Tout au long de sa carrière, débutée en 1999, Alex dit avoir été dérangé par certains propos. S’il a connu « des années magnifiques » en banlieue parisienne, jusqu’en 2008, Alex se souvient aussi des « blagues racistes »« petites réflexions » et raccourcis connotés de quelques collègues. « En patrouille par exemple, s’ils voyaient une voiture occupée par des gens de couleur, ils disaient : “Ça, c’est une voiture de bâtards. Mais toi t’es pas comme eux. T’as choisi d’être comme nous.” »

Le policier a constaté un changement en arrivant à Rouen. « Il y a moins de collègues antillais et maghrébins, moins de fonctionnaires noirs. On est jugés tout de suite sur notre apparence. Entourés de Blancs, ils ont moins de mal à se lâcher. » Par des collègues, Alex a appris que certains le surnommaient « le Noir » ou « le négro » dans son dos. Tout comme un huissier du tribunal, ancien fonctionnaire de police. « Je ne veux pas me faire passer pour une victime, dire que je n’ai rien à me reprocher ou que je suis le meilleur fonctionnaire du monde », poursuit Alex. « J’ai sans doute réagi en étant trop agressif, je ne montrais pas l’exemple dans la manière de me défendre. Mais j’ai fait remonter l’info, et il ne s’est rien passé du tout. »

Il estime avoir choisi, cette fois-ci, une voie plus adaptée : un rapport complet à sa hiérarchie et un dépôt de plainte.
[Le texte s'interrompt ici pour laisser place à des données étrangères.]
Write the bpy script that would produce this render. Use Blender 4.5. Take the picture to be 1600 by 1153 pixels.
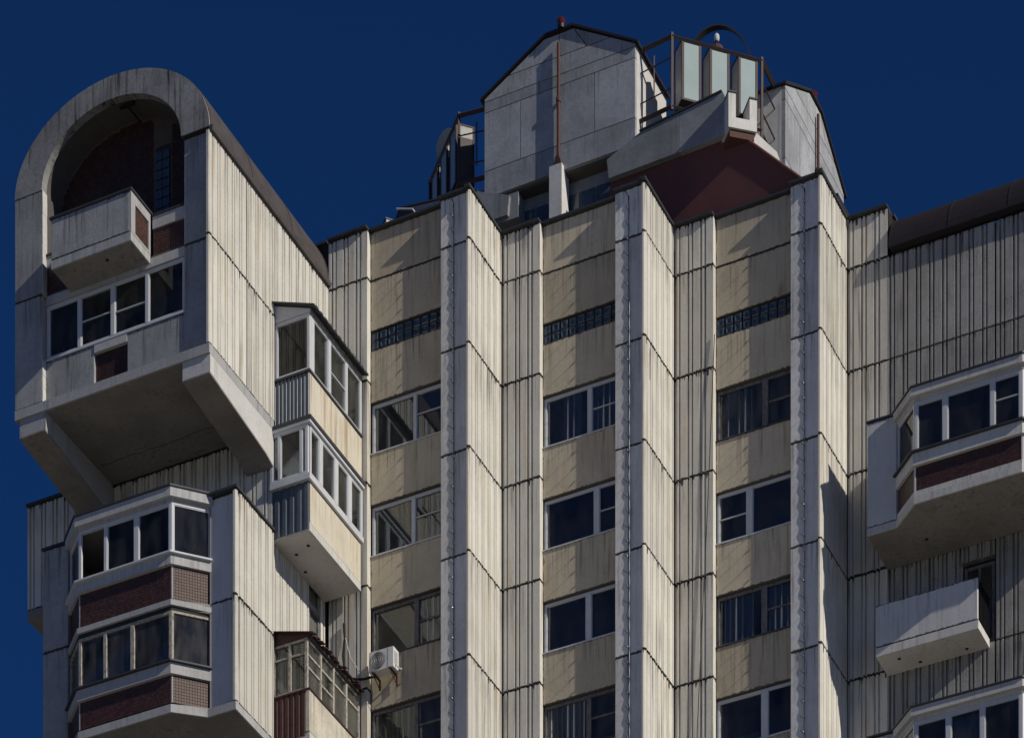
import bpy, math, random
from mathutils import Vector
random.seed(7)
R = math.radians
for o in list(bpy.data.objects):
    bpy.data.objects.remove(o)
scn = bpy.context.scene
C = scn.collection

# ------------------------------------------------------------------ camera
cam = bpy.data.cameras.new('camera')
cam.sensor_width = 36.0
cam.lens = 5548.0 / 1600.0 * 36.0
cam.shift_y = (4422.0 - 576.5) / 1600.0
cam.clip_start = 1.0
cam.clip_end = 6000.0
camo = bpy.data.objects.new('camera', cam)
camo.location = (41.12, -93.42, 1.6)
camo.rotation_euler = (R(90), 0, R(25.9))
C.objects.link(camo)
scn.camera = camo

# ------------------------------------------------------------------ sky, sun, exposure
SUN = Vector((1.0, -0.18, 0.57)).normalized()
world = bpy.data.worlds.new('World')
scn.world = world
world.use_nodes = True
nt = world.node_tree
bg = nt.nodes['Background']
sky = nt.nodes.new('ShaderNodeTexSky')
sky.sky_type = 'NISHITA'
sky.sun_disc = False
sky.sun_elevation = math.asin(SUN.z)
sky.sun_rotation = math.atan2(SUN.x, SUN.y)
sky.altitude = 5000
sky.air_density = 1.0
sky.dust_density = 0.0
sky.ozone_density = 10.0
tint = nt.nodes.new('ShaderNodeMix'); tint.data_type = 'RGBA'; tint.blend_type = 'MULTIPLY'
tint.inputs[0].default_value = 1.0
tint.inputs[7].default_value = (0.40, 0.82, 1.10, 1)      # polarising filter: the whole dome alike
nt.links.new(sky.outputs[0], tint.inputs[6]); nt.links.new(tint.outputs[2], bg.inputs[0])
bg.inputs[1].default_value = 0.05
sl = bpy.data.lights.new('sun', 'SUN')
sl.energy = 3.75
sl.angle = R(0.5)
sl.color = (1.0, 0.93, 0.80)
slo = bpy.data.objects.new('sun', sl)
slo.rotation_euler = SUN.to_track_quat('Z', 'Y').to_euler()
slo.location = SUN * 300
C.objects.link(slo)
scn.view_settings.view_transform = 'Standard'
scn.view_settings.look = 'None'
scn.view_settings.exposure = 0.0
scn.view_settings.gamma = 1.0
scn.view_settings.use_curve_mapping = False
scn.cycles.max_bounces = 8
scn.cycles.transparent_max_bounces = 24

# ------------------------------------------------------------------ materials
def new_mat(name):
    m = bpy.data.materials.new(name)
    m.use_nodes = True
    t = m.node_tree
    b = t.nodes['Principled BSDF']
    return m, t, b

class N:
    """small helper for shader maths"""
    def __init__(s, t): s.t = t
    def n(s, typ, **k):
        x = s.t.nodes.new(typ)
        for a, v in k.items(): setattr(x, a, v)
        return x
    def put(s, sock, v):
        if hasattr(v, 'links') or isinstance(v, bpy.types.NodeSocket): s.t.links.new(v, sock)
        else: sock.default_value = v
    def m(s, op, a, b=0.0, c=0.0, clamp=False):
        x = s.n('ShaderNodeMath', operation=op, use_clamp=clamp)
        s.put(x.inputs[0], a); s.put(x.inputs[1], b); s.put(x.inputs[2], c)
        return x.outputs[0]
    def noise(s, vec, scale, detail=3.0, rough=0.55):
        x = s.n('ShaderNodeTexNoise')
        s.put(x.inputs['Vector'], vec)
        x.inputs['Scale'].default_value = scale
        x.inputs['Detail'].default_value = detail
        x.inputs['Roughness'].default_value = rough
        return x.outputs[0]
    def vscale(s, vec, sc):
        x = s.n('ShaderNodeVectorMath', operation='MULTIPLY')
        s.put(x.inputs[0], vec); x.inputs[1].default_value = sc
        return x.outputs[0]
    def ramp(s, v, lo, hi):
        x = s.n('ShaderNodeMapRange', interpolation_type='SMOOTHSTEP')
        s.put(x.inputs[0], v)
        s.put(x.inputs[1], lo); s.put(x.inputs[2], hi)
        return x.outputs[0]
    def mix(s, f, a, b):
        x = s.n('ShaderNodeMix', data_type='RGBA')
        s.put(x.inputs[0], f)
        s.put(x.inputs[6], a if not isinstance(a, tuple) else a + (1,) if len(a) == 3 else a)
        s.put(x.inputs[7], b if not isinstance(b, tuple) else b + (1,) if len(b) == 3 else b)
        return x.outputs[2]

def coords(h, shift=True):
    """object coordinates, shifted at random for each object so that copies differ"""
    tc = h.n('ShaderNodeTexCoord')
    oi = h.n('ShaderNodeObjectInfo')
    k = h.m('MULTIPLY', oi.outputs['Random'], 57.0)
    cmb = h.n('ShaderNodeCombineXYZ')
    h.put(cmb.inputs[0], k); h.put(cmb.inputs[1], h.m('MULTIPLY', k, 1.7)); h.put(cmb.inputs[2], h.m('MULTIPLY', k, 0.6))
    add = h.n('ShaderNodeVectorMath', operation='ADD')
    h.put(add.inputs[0], tc.outputs['Object']); h.put(add.inputs[1], cmb.outputs[0])
    return tc.outputs['Object'], add.outputs[0], oi.outputs['Random']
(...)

Et espère, en conséquence, que ses démarches ne resteront pas sans suite. « Mon client a été courageux, son collègue qui lui a prêté son téléphone aussi », résume Yaël Godefroy. « Il souhaite que cela dépasse son cas personnel, qu’il y ait un débat sur le racisme dans les institutions. En évitant deux écueils : la stigmatisation de la police d’un côté, le discours sur les “brebis galeuses” de l’autre. »

Au Sénat, ce mercredi, le ministre de l’intérieur a promis que « chaque faute, chaque excès, chaque mot, y compris des expressions racistes », fera l’objet « d’une enquête, d’une décision, d’une sanction ».